We propose a comprehensive analytical theory for the description of versatile hysteretic phenomena in a graphene field effect transistor (GFET). Our theory account for the existence of the three most important rival factors, such as external dipoles on graphene free surface, localized states at the graphene-substrate interface, and the bound polarization charge coming from a ferroelectric substrate. In particular, we demonstrated that the absorbed dipole molecules (e.g., dissociated or highly polarized water molecules) can cause hysteretic form of carrier concentration as a function of gate voltage and corresponding dependence of graphene conductivity in GFET on the substrate of different types, including the most common SiO2 and ferroelectric ones.

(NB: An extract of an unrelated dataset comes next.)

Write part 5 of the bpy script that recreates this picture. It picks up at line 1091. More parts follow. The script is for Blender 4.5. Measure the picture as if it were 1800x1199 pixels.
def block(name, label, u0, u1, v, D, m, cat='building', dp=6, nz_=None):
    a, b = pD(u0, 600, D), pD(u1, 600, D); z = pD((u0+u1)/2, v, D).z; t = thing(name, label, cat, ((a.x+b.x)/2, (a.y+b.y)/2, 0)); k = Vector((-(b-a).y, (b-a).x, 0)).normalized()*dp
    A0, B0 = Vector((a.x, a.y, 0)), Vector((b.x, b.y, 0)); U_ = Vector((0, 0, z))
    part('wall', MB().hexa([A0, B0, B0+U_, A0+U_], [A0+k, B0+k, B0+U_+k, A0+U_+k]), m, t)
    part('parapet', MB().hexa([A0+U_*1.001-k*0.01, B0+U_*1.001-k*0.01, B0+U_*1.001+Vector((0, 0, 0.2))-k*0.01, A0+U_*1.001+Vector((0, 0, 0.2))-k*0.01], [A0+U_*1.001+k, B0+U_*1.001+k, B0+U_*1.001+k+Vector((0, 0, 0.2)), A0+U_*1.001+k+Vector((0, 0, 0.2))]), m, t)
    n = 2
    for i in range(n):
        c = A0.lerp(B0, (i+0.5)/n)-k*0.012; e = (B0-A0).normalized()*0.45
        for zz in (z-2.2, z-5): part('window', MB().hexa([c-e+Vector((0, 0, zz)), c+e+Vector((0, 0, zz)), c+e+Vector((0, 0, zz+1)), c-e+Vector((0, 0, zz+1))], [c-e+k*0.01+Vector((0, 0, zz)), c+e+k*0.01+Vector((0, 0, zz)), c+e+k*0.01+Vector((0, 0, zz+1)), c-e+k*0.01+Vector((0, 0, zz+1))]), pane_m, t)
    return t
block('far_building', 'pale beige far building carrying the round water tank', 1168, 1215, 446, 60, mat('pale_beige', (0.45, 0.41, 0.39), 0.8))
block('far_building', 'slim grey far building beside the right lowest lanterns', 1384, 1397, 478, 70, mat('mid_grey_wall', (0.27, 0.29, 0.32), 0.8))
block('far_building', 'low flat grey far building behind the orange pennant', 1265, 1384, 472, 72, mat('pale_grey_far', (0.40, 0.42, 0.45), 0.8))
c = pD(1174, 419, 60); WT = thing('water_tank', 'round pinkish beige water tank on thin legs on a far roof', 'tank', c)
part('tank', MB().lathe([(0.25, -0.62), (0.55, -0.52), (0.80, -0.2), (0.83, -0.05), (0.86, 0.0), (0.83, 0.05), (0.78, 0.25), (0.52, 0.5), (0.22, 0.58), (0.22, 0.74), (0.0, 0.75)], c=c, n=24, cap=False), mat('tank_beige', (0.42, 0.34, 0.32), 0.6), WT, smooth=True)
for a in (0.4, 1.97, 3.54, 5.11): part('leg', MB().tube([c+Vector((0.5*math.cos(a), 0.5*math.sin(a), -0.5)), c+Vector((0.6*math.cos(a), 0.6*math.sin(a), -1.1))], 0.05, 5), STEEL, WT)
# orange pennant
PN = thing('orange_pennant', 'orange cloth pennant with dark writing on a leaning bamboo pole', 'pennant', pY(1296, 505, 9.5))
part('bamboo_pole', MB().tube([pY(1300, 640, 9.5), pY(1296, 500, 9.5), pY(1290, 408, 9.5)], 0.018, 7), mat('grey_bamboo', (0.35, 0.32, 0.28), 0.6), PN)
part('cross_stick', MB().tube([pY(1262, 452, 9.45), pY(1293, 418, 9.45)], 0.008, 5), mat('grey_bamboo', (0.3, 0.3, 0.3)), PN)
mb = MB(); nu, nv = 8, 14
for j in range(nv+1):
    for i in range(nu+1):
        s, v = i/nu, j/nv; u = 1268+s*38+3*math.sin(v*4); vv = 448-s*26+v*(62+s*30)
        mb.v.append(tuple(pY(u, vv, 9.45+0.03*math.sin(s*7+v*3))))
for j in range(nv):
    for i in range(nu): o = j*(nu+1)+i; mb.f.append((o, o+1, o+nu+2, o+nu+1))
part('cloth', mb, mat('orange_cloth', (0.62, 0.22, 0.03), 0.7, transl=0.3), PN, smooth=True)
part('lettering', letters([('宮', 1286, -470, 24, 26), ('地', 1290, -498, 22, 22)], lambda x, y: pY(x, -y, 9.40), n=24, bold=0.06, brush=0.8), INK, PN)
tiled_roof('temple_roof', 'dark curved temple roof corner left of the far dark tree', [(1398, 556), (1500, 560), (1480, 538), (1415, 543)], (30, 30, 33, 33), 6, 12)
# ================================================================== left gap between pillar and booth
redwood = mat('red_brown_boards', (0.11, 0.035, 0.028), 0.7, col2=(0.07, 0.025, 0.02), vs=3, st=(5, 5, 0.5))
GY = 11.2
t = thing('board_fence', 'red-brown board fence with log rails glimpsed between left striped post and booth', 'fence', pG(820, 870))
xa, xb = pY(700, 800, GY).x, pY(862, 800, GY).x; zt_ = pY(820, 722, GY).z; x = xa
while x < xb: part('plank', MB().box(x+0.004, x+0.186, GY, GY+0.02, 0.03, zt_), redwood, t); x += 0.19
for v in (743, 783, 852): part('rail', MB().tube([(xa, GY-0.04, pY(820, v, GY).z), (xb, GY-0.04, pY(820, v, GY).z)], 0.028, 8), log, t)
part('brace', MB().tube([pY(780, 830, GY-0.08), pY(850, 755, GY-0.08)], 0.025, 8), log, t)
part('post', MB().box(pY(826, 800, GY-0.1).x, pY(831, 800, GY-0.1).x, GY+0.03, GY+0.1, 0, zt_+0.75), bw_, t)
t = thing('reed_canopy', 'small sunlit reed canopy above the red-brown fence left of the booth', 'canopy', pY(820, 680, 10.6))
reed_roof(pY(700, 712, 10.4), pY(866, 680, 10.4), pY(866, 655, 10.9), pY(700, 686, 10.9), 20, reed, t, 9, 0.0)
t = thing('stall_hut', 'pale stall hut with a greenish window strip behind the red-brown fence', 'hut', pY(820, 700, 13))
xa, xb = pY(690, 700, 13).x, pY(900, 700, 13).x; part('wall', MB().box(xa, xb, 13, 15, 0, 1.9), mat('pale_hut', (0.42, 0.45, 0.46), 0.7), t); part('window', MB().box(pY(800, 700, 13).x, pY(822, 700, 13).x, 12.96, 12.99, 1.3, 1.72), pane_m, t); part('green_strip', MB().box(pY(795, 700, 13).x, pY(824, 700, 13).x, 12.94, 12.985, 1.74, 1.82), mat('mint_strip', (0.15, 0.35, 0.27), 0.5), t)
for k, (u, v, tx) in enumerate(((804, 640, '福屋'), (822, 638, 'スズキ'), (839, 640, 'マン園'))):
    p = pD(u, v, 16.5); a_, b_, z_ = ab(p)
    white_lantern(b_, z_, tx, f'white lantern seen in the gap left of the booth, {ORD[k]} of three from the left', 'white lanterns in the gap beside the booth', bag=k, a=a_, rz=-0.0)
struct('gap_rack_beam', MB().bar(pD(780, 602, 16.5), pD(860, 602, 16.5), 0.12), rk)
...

It was shown that the increase in the gate voltage sweeping rate leads to the complete vanishing of hysteresis for GFET on SiO2 substrate as well as for GFET on ferroelectric substrate for applied electric fields E less than the critical value Ec. For E > Ec, the cross-over from the anti-hysteresis to hysteresis take place. The carriers' trapping from the graphene channel by the interface states describes the “anti-hysteresis” in GFET on PZT substrate well enough. These results well correlate with the available experimental data up to the quantitative agreement. So, the obtained analytical results predict new and clarify existing effects in GFET. They describe quantitatively the physical principles of GFET operation and can become the first necessary step to transform the state-of-art from almost empirical to analytical level, because they can be directly applied to describe the basic characteristics of advanced non-volatile ultra-fast memory devices using GFET on versatile substrates.